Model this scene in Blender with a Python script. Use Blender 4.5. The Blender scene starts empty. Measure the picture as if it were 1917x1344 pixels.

--

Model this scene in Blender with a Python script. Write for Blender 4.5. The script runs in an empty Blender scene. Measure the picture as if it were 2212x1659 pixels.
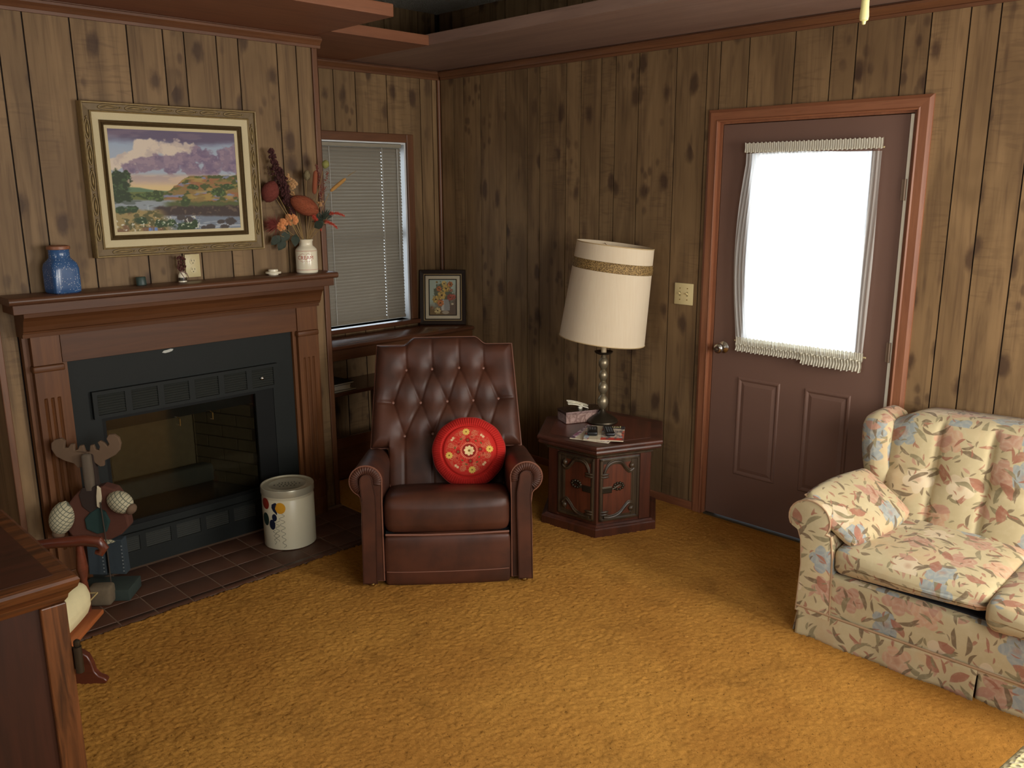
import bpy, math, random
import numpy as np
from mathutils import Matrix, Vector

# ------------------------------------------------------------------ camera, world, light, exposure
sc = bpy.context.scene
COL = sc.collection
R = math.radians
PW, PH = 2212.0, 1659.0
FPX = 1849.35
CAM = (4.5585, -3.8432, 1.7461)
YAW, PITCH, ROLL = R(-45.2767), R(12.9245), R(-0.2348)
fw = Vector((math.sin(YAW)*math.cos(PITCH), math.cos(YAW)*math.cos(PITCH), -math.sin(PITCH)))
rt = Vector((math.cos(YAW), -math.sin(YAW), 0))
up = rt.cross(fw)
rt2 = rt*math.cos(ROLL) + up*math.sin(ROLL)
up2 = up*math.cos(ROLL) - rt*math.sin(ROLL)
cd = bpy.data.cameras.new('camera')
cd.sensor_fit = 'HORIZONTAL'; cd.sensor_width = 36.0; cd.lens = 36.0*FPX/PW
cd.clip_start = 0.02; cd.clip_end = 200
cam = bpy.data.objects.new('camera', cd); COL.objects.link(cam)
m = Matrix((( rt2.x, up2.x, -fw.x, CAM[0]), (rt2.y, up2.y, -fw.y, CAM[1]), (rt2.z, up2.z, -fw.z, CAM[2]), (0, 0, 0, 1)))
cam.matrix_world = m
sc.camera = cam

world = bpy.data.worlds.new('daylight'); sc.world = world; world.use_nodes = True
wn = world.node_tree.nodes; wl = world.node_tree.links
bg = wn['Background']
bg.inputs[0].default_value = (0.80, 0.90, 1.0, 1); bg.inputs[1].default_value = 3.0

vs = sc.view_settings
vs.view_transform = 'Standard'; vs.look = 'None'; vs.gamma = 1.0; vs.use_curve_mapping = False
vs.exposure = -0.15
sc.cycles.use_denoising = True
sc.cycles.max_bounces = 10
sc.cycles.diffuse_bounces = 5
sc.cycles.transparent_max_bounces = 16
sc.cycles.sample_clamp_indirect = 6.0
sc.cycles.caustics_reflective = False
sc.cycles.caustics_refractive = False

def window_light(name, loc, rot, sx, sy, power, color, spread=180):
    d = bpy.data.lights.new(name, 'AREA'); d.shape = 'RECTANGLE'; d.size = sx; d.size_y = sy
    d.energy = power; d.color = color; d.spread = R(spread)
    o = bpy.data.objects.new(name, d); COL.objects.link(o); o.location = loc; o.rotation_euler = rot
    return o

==

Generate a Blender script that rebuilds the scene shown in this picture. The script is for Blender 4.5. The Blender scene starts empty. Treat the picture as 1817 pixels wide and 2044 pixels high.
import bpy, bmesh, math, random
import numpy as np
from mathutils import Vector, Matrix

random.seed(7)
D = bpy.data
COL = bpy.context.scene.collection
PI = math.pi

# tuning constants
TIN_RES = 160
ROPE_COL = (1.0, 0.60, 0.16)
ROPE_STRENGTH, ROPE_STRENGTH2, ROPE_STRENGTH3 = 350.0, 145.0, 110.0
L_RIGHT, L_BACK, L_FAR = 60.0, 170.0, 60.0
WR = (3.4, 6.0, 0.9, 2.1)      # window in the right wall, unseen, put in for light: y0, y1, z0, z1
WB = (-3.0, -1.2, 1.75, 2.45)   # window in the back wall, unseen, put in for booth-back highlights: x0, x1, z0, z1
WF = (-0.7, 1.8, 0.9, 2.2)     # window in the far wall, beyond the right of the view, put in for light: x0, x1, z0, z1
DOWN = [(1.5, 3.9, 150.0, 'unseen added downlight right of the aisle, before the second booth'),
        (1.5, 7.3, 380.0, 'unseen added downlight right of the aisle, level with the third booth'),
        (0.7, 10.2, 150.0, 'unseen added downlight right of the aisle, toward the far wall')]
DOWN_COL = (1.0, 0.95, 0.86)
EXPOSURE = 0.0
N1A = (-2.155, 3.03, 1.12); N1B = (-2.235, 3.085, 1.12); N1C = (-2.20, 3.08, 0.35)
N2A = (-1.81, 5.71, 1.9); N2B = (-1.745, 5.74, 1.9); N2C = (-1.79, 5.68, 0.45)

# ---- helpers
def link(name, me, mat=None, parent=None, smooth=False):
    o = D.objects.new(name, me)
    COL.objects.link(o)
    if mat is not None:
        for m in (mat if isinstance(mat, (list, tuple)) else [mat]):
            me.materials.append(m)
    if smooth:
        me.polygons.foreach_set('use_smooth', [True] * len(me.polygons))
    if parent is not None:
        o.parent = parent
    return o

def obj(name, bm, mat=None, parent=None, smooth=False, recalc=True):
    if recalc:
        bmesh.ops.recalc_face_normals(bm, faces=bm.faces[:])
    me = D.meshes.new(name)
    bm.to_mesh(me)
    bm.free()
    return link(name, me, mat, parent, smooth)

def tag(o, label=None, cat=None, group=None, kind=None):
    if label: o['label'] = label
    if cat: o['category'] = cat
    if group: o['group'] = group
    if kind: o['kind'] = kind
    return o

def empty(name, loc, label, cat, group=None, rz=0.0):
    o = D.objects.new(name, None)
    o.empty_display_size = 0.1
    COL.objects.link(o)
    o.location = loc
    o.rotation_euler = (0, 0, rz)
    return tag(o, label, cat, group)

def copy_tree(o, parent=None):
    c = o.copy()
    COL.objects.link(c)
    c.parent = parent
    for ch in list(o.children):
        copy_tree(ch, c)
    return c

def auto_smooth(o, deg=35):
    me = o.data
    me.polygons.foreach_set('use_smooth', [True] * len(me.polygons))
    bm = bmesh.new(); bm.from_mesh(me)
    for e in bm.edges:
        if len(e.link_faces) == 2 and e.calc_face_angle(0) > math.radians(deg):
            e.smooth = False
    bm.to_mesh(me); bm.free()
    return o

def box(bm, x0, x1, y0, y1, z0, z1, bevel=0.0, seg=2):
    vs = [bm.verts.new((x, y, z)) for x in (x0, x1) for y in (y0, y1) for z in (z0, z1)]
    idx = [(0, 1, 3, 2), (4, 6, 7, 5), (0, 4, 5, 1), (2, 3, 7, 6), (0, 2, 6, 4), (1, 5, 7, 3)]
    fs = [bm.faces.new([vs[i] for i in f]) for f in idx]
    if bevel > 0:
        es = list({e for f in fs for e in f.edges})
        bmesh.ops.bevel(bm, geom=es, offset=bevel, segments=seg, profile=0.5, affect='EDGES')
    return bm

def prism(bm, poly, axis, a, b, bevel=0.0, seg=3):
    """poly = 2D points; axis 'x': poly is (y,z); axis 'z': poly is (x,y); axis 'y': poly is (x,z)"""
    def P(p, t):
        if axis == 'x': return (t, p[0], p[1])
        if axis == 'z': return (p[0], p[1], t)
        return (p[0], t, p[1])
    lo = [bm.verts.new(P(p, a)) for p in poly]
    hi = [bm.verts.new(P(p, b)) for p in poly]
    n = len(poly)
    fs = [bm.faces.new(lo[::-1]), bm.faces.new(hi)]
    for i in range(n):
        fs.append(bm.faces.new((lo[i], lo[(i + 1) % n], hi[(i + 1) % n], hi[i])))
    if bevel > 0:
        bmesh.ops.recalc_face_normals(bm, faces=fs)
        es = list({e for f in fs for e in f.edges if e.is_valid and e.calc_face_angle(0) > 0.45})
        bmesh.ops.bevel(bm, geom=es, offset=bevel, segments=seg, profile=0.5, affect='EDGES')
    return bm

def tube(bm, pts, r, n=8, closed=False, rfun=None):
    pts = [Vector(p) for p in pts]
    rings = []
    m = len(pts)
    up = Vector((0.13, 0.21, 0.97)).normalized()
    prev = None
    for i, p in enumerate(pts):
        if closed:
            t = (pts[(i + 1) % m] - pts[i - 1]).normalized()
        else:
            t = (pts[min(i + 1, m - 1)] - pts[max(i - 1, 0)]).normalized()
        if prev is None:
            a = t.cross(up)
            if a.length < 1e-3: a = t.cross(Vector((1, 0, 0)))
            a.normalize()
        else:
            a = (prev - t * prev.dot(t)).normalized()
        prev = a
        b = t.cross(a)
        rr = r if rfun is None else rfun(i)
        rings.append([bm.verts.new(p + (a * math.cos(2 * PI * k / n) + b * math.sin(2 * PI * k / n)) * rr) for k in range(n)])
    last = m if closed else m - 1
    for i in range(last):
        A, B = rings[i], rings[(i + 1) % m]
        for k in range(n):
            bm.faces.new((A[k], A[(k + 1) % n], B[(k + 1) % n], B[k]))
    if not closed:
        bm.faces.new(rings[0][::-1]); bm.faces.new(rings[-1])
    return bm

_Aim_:
Set down, word for word, the lines from the one holding "Model this scene in Blender with a Python script. Write" through the one holding "from mathutils import Matrix, Vector". Skip the pictures.

_Result_:
Model this scene in Blender with a Python script. Write for Blender 4.5. The script runs in an empty Blender scene. Measure the picture as if it were 2212x1659 pixels.
import bpy, math, random
import numpy as np
from mathutils import Matrix, Vector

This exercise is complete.